Fifth, no I won’t be arguing about central banks shifting to gold which is rather speculative, in fact I prefer gold into private hands. If gold does rally as I expect it to, then the likelihood that we could see a rally in emerging market stocks, barring any unforeseen shocks...despite possible weakness in the US stocks. The incipient divergence may start to unfold.
Figure 6: Stockcharts: rallying Gold (candle) MS Emerging Free Markets (line)
Figure 6 shows the tight correlation between emerging markets performance as signified by the Morgan Stanley Emerging Free Index and gold, (which could likewise translate into a rally in the Phisix!). I know, I know....data have shown of net outflows during the past weeks....but could a rallying gold inspire a reversal to inflows anew?

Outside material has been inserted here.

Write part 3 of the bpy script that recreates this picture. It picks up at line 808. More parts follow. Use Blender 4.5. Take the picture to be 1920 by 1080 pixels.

I have talked about the potentials of the local mining index at great length ad nauseam. Despite the recent selling pressure over the broadmarket as manifested in the Phisix, the mining index have mimicked the price movement of gold lagged by only TWO days.
Figure 7: Phil Mining Index (candle) Phisix (green) and CBOE GOX (Blue)
Since my metastock chart has no gold chart for us to be able to overlap, I have in place taken the CBOE “GOX” Gold Mining (blue line) index of the US as representative. As you can see in Figure 7, the Philippine Mining index alongside the GOX has surreptitiously scaled higher in spite of the recent selling pressures in the Phisix.
If the correlation between gold and emerging markets will continue to hold true, then I am to project that the Phisix to progress alongside its peers despite being the traditional laggard.
Some are asking as to what extent of their portfolio should they allocate for their mining plays. It actually depends on your risk appetite. In my case, considering the massive growth potentials of the industry relative to total market cap or to GNP, I give them a majority.